Output the entries word for word. Omit images.

╭─ The records

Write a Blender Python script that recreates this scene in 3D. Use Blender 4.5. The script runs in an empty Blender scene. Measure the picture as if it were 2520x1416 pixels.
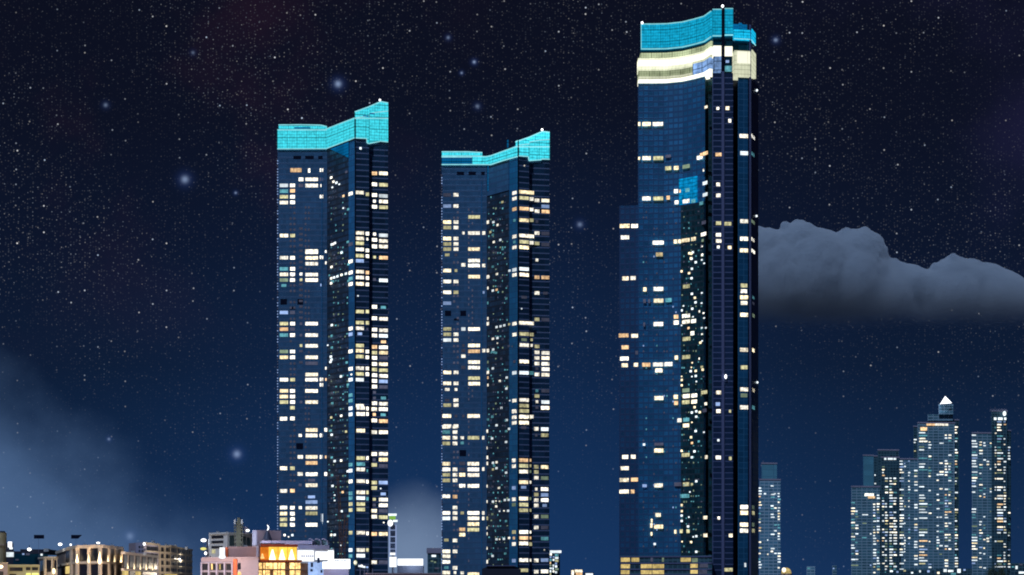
import bpy, bmesh, math, random
from mathutils import Vector
random.seed(7)
S = bpy.context.scene
C = S.collection
R = math.radians

# ------------------------------------------------------------------ camera
F, CX, HY, CZ = 3500.0, 1260.0, 1446.0, 12.0      # focal length / optical axis / horizon, measured on the 2520 px photograph
cam = bpy.data.objects.new('camera', bpy.data.cameras.new('camera')); C.objects.link(cam)
cam.location = (0, 0, CZ); cam.rotation_euler = (R(90), 0, 0)
cam.data.lens = 50; cam.data.sensor_width = 36
cam.data.shift_y = (HY - 708) / 2520.0
cam.data.clip_start = 1; cam.data.clip_end = 60000
S.camera = cam
S.render.engine = 'CYCLES'
S.view_settings.view_transform = 'Standard'; S.view_settings.look = 'None'
S.view_settings.exposure = 0; S.view_settings.gamma = 1
S.cycles.filter_width = 1.9
S.cycles.use_denoising = True
S.cycles.denoiser = 'OPENIMAGEDENOISE'
S.cycles.max_bounces = 5; S.cycles.volume_bounces = 4; S.cycles.volume_max_steps = 128
S.cycles.sample_clamp_indirect = 2

def lin(r, g, b):
    f = lambda c: c/255/12.92 if c/255 <= .04045 else ((c/255+.055)/1.055)**2.4
    return (f(r), f(g), f(b), 1)

# ------------------------------------------------------------------ node helper
class NT:
    def __init__(s, tree): s.t = tree; s.n = tree.nodes; s.l = tree.links
    def node(s, typ, **kw):
        nd = s.n.new(typ)
        for k, v in kw.items(): setattr(nd, k, v)
        return nd
    def put(s, sock, v):
        if hasattr(v, 'is_linked') or isinstance(v, bpy.types.NodeSocket): s.l.new(v, sock)
        else:
            if isinstance(v, tuple) and sock.type == 'VECTOR': v = v[:3]
            sock.default_value = v
    def math(s, op, a, b=None, c=None, clamp=False):
        nd = s.node('ShaderNodeMath', operation=op, use_clamp=clamp)
        s.put(nd.inputs[0], a)
        if b is not None: s.put(nd.inputs[1], b)
        if c is not None: s.put(nd.inputs[2], c)
        return nd.outputs[0]
    def mix(s, f, a, b, blend='MIX'):
        nd = s.node('ShaderNodeMix', data_type='RGBA', blend_type=blend)
        s.put(nd.inputs[0], f); s.put(nd.inputs[6], a); s.put(nd.inputs[7], b)
        return nd.outputs[2]
    def sstep(s, x, a, b):
        nd = s.node('ShaderNodeMapRange', interpolation_type='SMOOTHSTEP')
        s.put(nd.inputs[0], x); nd.inputs[1].default_value = a; nd.inputs[2].default_value = b
        return nd.outputs[0]
    def noise(s, vec, scale, detail=3, dim='3D', rough=.5):
        nd = s.node('ShaderNodeTexNoise', noise_dimensions=dim)
        s.put(nd.inputs['Vector'], vec); nd.inputs['Scale'].default_value = scale
        nd.inputs['Detail'].default_value = detail; nd.inputs['Roughness'].default_value = rough
        return nd.outputs['Fac']
    def ramp(s, f, stops):
        nd = s.node('ShaderNodeValToRGB'); cr = nd.color_ramp
        while len(cr.elements) < len(stops): cr.elements.new(.5)
        for e, (p, c) in zip(cr.elements, stops): e.position = p; e.color = c
        s.put(nd.inputs[0], f); return nd.outputs[0]
    def scale(s, col, k):
        nd = s.node('ShaderNodeVectorMath', operation='SCALE'); s.put(nd.inputs[0], col); s.put(nd.inputs[3], k); return nd.outputs[0]
    def add(s, a, b):
        nd = s.node('ShaderNodeVectorMath', operation='ADD'); s.put(nd.inputs[0], a); s.put(nd.inputs[1], b); return nd.outputs[0]

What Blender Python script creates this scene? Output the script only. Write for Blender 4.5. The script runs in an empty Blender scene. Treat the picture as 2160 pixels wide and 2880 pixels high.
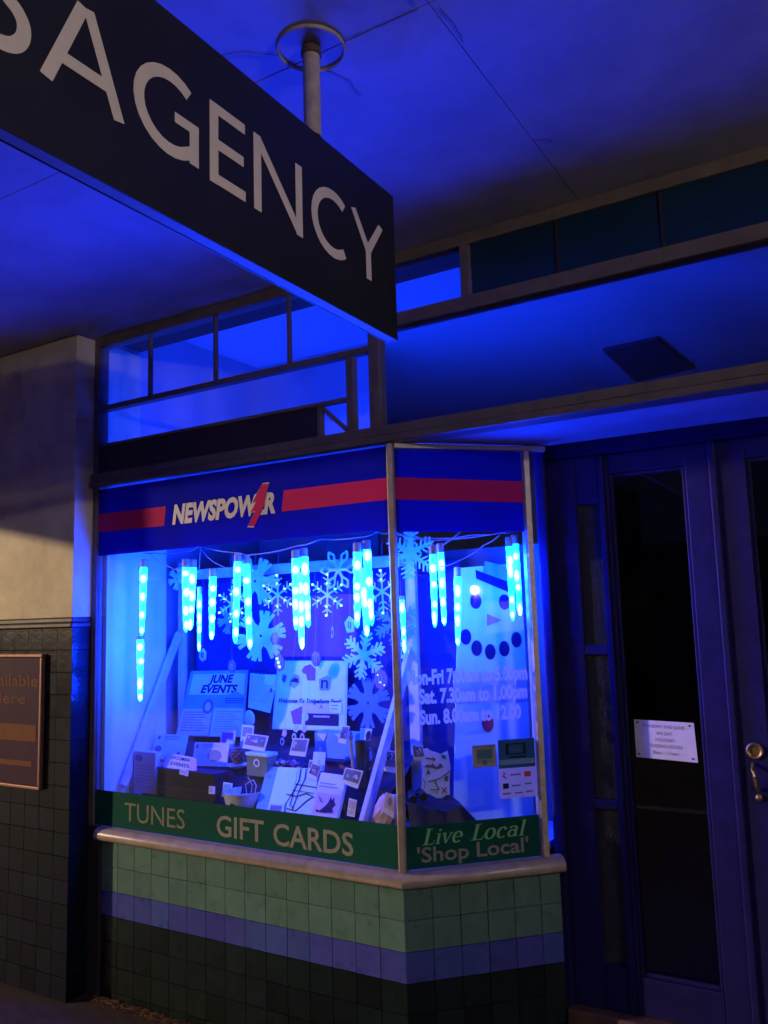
import bpy, math, random
from mathutils import Vector, Matrix

random.seed(7)
SC = bpy.context.scene
COL = SC.collection
V = Vector
R = math.radians

# ------------------------------------------------------------------ camera
cam_d = bpy.data.cameras.new('camera')
cam = bpy.data.objects.new('camera', cam_d)
COL.objects.link(cam)
SC.camera = cam
cam_d.sensor_fit = 'VERTICAL'
cam_d.sensor_height = 36.0
cam_d.lens = 29.0
cam_d.clip_start = 0.02
cam_d.clip_end = 1000
_yaw, _pit, _rol = 0.5383, 0.126, -0.0298
_f = V((-math.sin(_yaw) * math.cos(_pit), math.cos(_yaw) * math.cos(_pit), math.sin(_pit)))
_r = V((math.cos(_yaw), math.sin(_yaw), 0))
_u = _r.cross(_f)
_r2 = _r * math.cos(_rol) + _u * math.sin(_rol)
_u2 = -_r * math.sin(_rol) + _u * math.cos(_rol)
_m = Matrix((_r2, _u2, -_f)).transposed().to_4x4()
_m.translation = V((1.629, -2.789, 1.711))
cam.matrix_world = _m

# ------------------------------------------------------------------ world: night sky
world = bpy.data.worlds.new('World')
SC.world = world
world.use_nodes = True
_wn = world.node_tree
_bg = _wn.nodes['Background']
_sky = _wn.nodes.new('ShaderNodeTexSky')
_sky.sky_type = 'NISHITA'
_sky.sun_disc = False
_sky.sun_elevation = R(-6)
_sky.sun_rotation = R(200)
_wn.links.new(_sky.outputs[0], _bg.inputs['Color'])
_bg.inputs['Strength'].default_value = 0.08

SC.view_settings.view_transform = 'Standard'
SC.view_settings.look = 'None'
SC.view_settings.exposure = 0.0
SC.view_settings.gamma = 1.0
SC.view_settings.use_curve_mapping = False
SC.render.engine = 'CYCLES'
cy = SC.cycles
cy.use_denoising = True
try:
    cy.denoiser = 'OPENIMAGEDENOISE'
except Exception:
    pass
cy.use_adaptive_sampling = True
cy.adaptive_threshold = 0.04
cy.adaptive_min_samples = 16
cy.max_bounces = 5
cy.diffuse_bounces = 3
cy.glossy_bounces = 2
cy.transparent_max_bounces = 12
cy.transmission_bounces = 2
cy.sample_clamp_indirect = 6
cy.caustics_reflective = False
cy.caustics_refractive = False

# light levels
LED_POWER = 1120.0        # LED beads inside the icicle tubes
TUBE_GLOW = 30.0
LAMP_FRONT = 16500.0     # warm street lamp across the road (W)
LAMP_SIDE = 1000.0      # pale globe lamp further along the street (emission)

LAMP_AWNING = 330.0      # tube lamp under the awning further along the footpath (emission)

# ------------------------------------------------------------------ materials
_mats = {}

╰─

### Exercise result:
Write a Blender Python script that recreates this scene in 3D. Use Blender 4.5. The script runs in an empty Blender scene. Measure the picture as if it were 2520x1416 pixels.
import bpy, bmesh, math, random
from mathutils import Vector
random.seed(7)
S = bpy.context.scene
C = S.collection
R = math.radians

# ------------------------------------------------------------------ camera
F, CX, HY, CZ = 3500.0, 1260.0, 1446.0, 12.0      # focal length / optical axis / horizon, measured on the 2520 px photograph
cam = bpy.data.objects.new('camera', bpy.data.cameras.new('camera')); C.objects.link(cam)
cam.location = (0, 0, CZ); cam.rotation_euler = (R(90), 0, 0)
cam.data.lens = 50; cam.data.sensor_width = 36
cam.data.shift_y = (HY - 708) / 2520.0
cam.data.clip_start = 1; cam.data.clip_end = 60000
S.camera = cam
S.render.engine = 'CYCLES'
S.view_settings.view_transform = 'Standard'; S.view_settings.look = 'None'
S.view_settings.exposure = 0; S.view_settings.gamma = 1
S.cycles.filter_width = 1.9
S.cycles.use_denoising = True
S.cycles.denoiser = 'OPENIMAGEDENOISE'
S.cycles.max_bounces = 5; S.cycles.volume_bounces = 4; S.cycles.volume_max_steps = 128
S.cycles.sample_clamp_indirect = 2

def lin(r, g, b):
    f = lambda c: c/255/12.92 if c/255 <= .04045 else ((c/255+.055)/1.055)**2.4
    return (f(r), f(g), f(b), 1)

# ------------------------------------------------------------------ node helper
class NT:
    def __init__(s, tree): s.t = tree; s.n = tree.nodes; s.l = tree.links
    def node(s, typ, **kw):
        nd = s.n.new(typ)
        for k, v in kw.items(): setattr(nd, k, v)
        return nd
    def put(s, sock, v):
        if hasattr(v, 'is_linked') or isinstance(v, bpy.types.NodeSocket): s.l.new(v, sock)
        else:
            if isinstance(v, tuple) and sock.type == 'VECTOR': v = v[:3]
            sock.default_value = v
    def math(s, op, a, b=None, c=None, clamp=False):
        nd = s.node('ShaderNodeMath', operation=op, use_clamp=clamp)
        s.put(nd.inputs[0], a)
        if b is not None: s.put(nd.inputs[1], b)
        if c is not None: s.put(nd.inputs[2], c)
        return nd.outputs[0]
    def mix(s, f, a, b, blend='MIX'):
        nd = s.node('ShaderNodeMix', data_type='RGBA', blend_type=blend)
        s.put(nd.inputs[0], f); s.put(nd.inputs[6], a); s.put(nd.inputs[7], b)
        return nd.outputs[2]
    def sstep(s, x, a, b):
        nd = s.node('ShaderNodeMapRange', interpolation_type='SMOOTHSTEP')
        s.put(nd.inputs[0], x); nd.inputs[1].default_value = a; nd.inputs[2].default_value = b
        return nd.outputs[0]
    def noise(s, vec, scale, detail=3, dim='3D', rough=.5):
        nd = s.node('ShaderNodeTexNoise', noise_dimensions=dim)
        s.put(nd.inputs['Vector'], vec); nd.inputs['Scale'].default_value = scale
        nd.inputs['Detail'].default_value = detail; nd.inputs['Roughness'].default_value = rough
        return nd.outputs['Fac']
    def ramp(s, f, stops):
        nd = s.node('ShaderNodeValToRGB'); cr = nd.color_ramp
        while len(cr.elements) < len(stops): cr.elements.new(.5)
        for e, (p, c) in zip(cr.elements, stops): e.position = p; e.color = c
        s.put(nd.inputs[0], f); return nd.outputs[0]
    def scale(s, col, k):
        nd = s.node('ShaderNodeVectorMath', operation='SCALE'); s.put(nd.inputs[0], col); s.put(nd.inputs[3], k); return nd.outputs[0]
    def add(s, a, b):
        nd = s.node('ShaderNodeVectorMath', operation='ADD'); s.put(nd.inputs[0], a); s.put(nd.inputs[1], b); return nd.outputs[0]

What Blender Python script creates this scene? Output the script only. Write for Blender 4.5. The script runs in an empty Blender scene. Treat the picture as 2160 pixels wide and 2880 pixels high.
import bpy, math, random
from mathutils import Vector, Matrix

random.seed(7)
SC = bpy.context.scene
COL = SC.collection
V = Vector
R = math.radians

# ------------------------------------------------------------------ camera
cam_d = bpy.data.cameras.new('camera')
cam = bpy.data.objects.new('camera', cam_d)
COL.objects.link(cam)
SC.camera = cam
cam_d.sensor_fit = 'VERTICAL'
cam_d.sensor_height = 36.0
cam_d.lens = 29.0
cam_d.clip_start = 0.02
cam_d.clip_end = 1000
_yaw, _pit, _rol = 0.5383, 0.126, -0.0298
_f = V((-math.sin(_yaw) * math.cos(_pit), math.cos(_yaw) * math.cos(_pit), math.sin(_pit)))
_r = V((math.cos(_yaw), math.sin(_yaw), 0))
_u = _r.cross(_f)
_r2 = _r * math.cos(_rol) + _u * math.sin(_rol)
_u2 = -_r * math.sin(_rol) + _u * math.cos(_rol)
_m = Matrix((_r2, _u2, -_f)).transposed().to_4x4()
_m.translation = V((1.629, -2.789, 1.711))
cam.matrix_world = _m

# ------------------------------------------------------------------ world: night sky
world = bpy.data.worlds.new('World')
SC.world = world
world.use_nodes = True
_wn = world.node_tree
_bg = _wn.nodes['Background']
_sky = _wn.nodes.new('ShaderNodeTexSky')
_sky.sky_type = 'NISHITA'
_sky.sun_disc = False
_sky.sun_elevation = R(-6)
_sky.sun_rotation = R(200)
_wn.links.new(_sky.outputs[0], _bg.inputs['Color'])
_bg.inputs['Strength'].default_value = 0.08

SC.view_settings.view_transform = 'Standard'
SC.view_settings.look = 'None'
SC.view_settings.exposure = 0.0
SC.view_settings.gamma = 1.0
SC.view_settings.use_curve_mapping = False
SC.render.engine = 'CYCLES'
cy = SC.cycles
cy.use_denoising = True
try:
    cy.denoiser = 'OPENIMAGEDENOISE'
except Exception:
    pass
cy.use_adaptive_sampling = True
cy.adaptive_threshold = 0.04
cy.adaptive_min_samples = 16
cy.max_bounces = 5
cy.diffuse_bounces = 3
cy.glossy_bounces = 2
cy.transparent_max_bounces = 12
cy.transmission_bounces = 2
cy.sample_clamp_indirect = 6
cy.caustics_reflective = False
cy.caustics_refractive = False

# light levels
LED_POWER = 1120.0        # LED beads inside the icicle tubes
TUBE_GLOW = 30.0
LAMP_FRONT = 16500.0     # warm street lamp across the road (W)
LAMP_SIDE = 1000.0      # pale globe lamp further along the street (emission)

LAMP_AWNING = 330.0      # tube lamp under the awning further along the footpath (emission)

# ------------------------------------------------------------------ materials
_mats = {}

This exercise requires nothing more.